Revolución de amor (WEA International), the new album from Guadalajara pop-rock giants Maná, includes " Pobre Juan, " a song about a Mexican migrant who gets jacked by his coyote (i.e., people smuggler) and never makes it across the border. Buried beneath the polished hook is a devastating verse — " en la línea se quedó, " or " he stayed in the line, never arriving, never returning. "

The new video from Mexico City’s Molotov, " Frijolero " (from their third Universal/Surco album, Dance and Dense Denso), is in heavy rotation on MTV Latin America. It turns the real-life game of the border chase into an animated, red-white-and-green South Park–ian comic drama complete with Bush caricatures, falling missiles, and chorus lines of dancing girls. The band’s bi-national make-up gives the video’s border plots extra racial weight. White, New Orleans–born drummer Randy Ebright plays the two most prominent gringo roles: the white contractor cruising street corners for day laborers and the Border Patrol agent hunting the same turf for illegals. His three Mexican bandmates — one for each color of the Mexican flag — are both the day laborers and the defiant cholos who flip off the agents from their lowrider bicycles.

That the same gringo represents the American who hires the illegals and the law enforcers who arrest the same workers only highlights the cruel paradox of a sealed, militarized border that agribusiness and industry desperately need to keep open. Having the same Mexicans play the roles of the illegal workers and the street cholos only highlights Mexican typecasting — the laborer is the illegal is the laborer.

The drama is the visual companion to a song that in its lyrics boils the battle raging on the US/Mexico border down to the violence of racial insults, to a bout of bi-lingual name-calling that radio stations will have to bleep out.
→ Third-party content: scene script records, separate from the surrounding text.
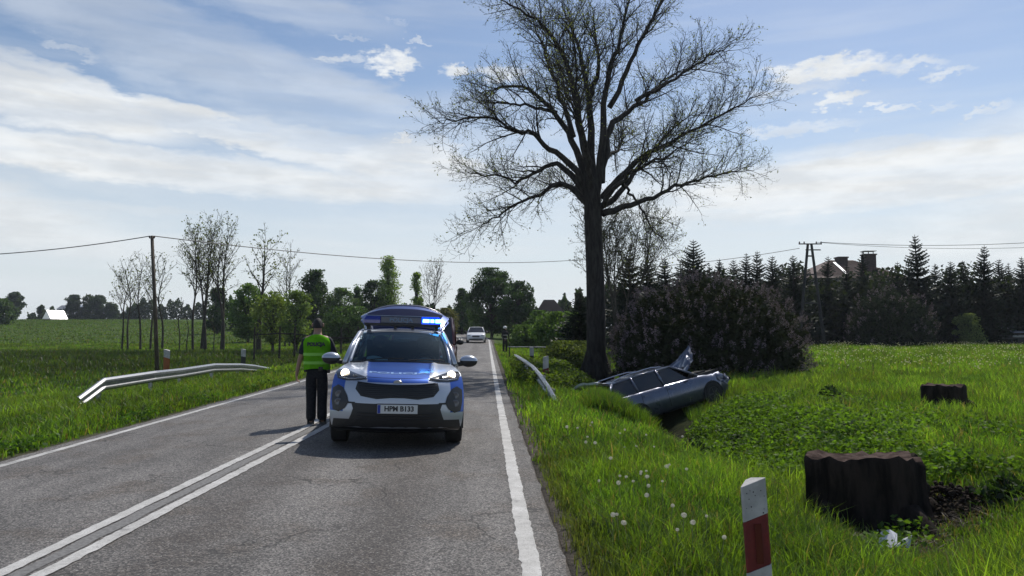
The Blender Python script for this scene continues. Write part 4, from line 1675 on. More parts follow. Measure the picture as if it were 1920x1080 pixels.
# knobbly burr of earth and roots on the right of the large stump: loose soil
n = 1100
rg = np.random.default_rng(77)
a = rg.random(n) * 6.28
rr = rg.random(n) ** .6
X = S1.x + .62 * rr * np.cos(a) + .12 * rg.normal(size=n)
Y = S1.y + .55 * rr * np.sin(a)
hz = .24 * np.exp(-((X - S1.x + .15) / .4) ** 2 - ((Y - S1.y - .1) / .4) ** 2)
Z = gz(X, Y) + hz * rg.random(n)
m = MB()
for x, y, z in zip(X, Y, Z):
    s = .012 + .035 * rg.random() ** 2
    m.ell((x, y, z), (s, s * .8, s * .6), 5, 3, rot=(rg.random() * 3, rg.random() * 3, 0))
tag(m.build('loose_soil', mat('dark_clods', (.045, .034, .026), .95, vary=.5, vscale=60, spec=.1), fix=False), kind='stuff')

PLA = mat('broken_white_plastic', (.62, .63, .66), .35, vary=.15, vscale=20)


def shard(label, px, py, Y, pts, rot, thick=.006, lift=.05):
    p = hit(px, py, lift)
    Y, g = p.y, p.z
    m = MB()
    v = [Vector(q) for q in pts]
    n = len(v)
    low = [q - Vector((0, 0, thick)) for q in v]
    mid = n // 2
    fs = [(0, 1, mid), (0, mid, n - 1)]
    m.prism(v[:mid + 1] + [], Vector((0, 0, -thick)))
    m.prism([v[0]] + v[mid:], Vector((0, 0, -thick)))
    o = m.build('plastic_shard', PLA, None)
    o.location = (p.x, Y, g + lift)
    o.rotation_euler = rot
    o.scale = (1.25, 1.25, 1.25)
    return tag(o, label, 'debris')


shard('larger folded piece of broken white plastic lying below the large stump', 1662, 1016, 5.35, [(-.09, -.07, 0), (.02, -.06, .045), (.10, .02, .02), (.07, .06, .03), (-.02, .05, .05), (-.07, .0, .02)], (R(35), R(-10), R(15)), lift=.13)
shard('smaller bright white plastic shard right of the folded piece', 1692, 1018, 5.25, [(-.06, -.04, 0), (.03, -.045, .01), (.07, .05, .03), (.0, .02, .01)], (R(40), R(5), R(-5)), lift=.11)
shard('tiny white plastic scrap on the soil left of the folded piece', 1640, 998, 5.7, [(-.02, -.01, 0), (.02, -.01, .0), (.03, .01, .01), (.0, .012, .0)], (R(30), 0, R(5)), lift=.06)

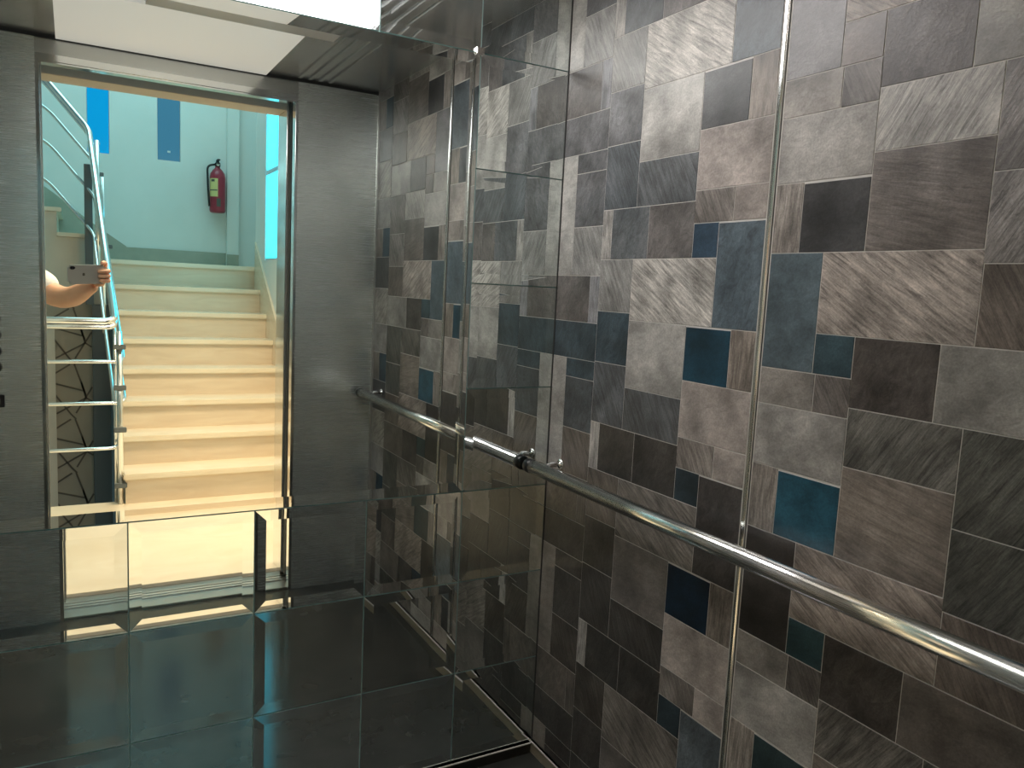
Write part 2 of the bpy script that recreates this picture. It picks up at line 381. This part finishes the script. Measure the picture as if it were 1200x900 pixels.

The song flits between the Mexican telling the gringo to stop calling him " frijolero " ( " beaner " ) and the gringo telling the frijolero to stop calling him " gringo " : " Don’t call me gringo you fuckin’ beaner/Stay on your side of the goddamn river. " It’s a rare case where both sides of a sociopolitical clash of cultures get equal airtime.

" Frijolero " cuts no deeper than any of Molotov’s other lefty frat-boy politics — in the video a mountain transforms into a naked woman’s breast. But at least it reveals the degree to which George W. is wreaking global devastation in the name of " homeland security. " Molotov drop in oil and drugs and remind us that the same imperial mindset that’s pushing us toward war has long been workshopped at the border itself, where death and democracy are all too familiar neighbors.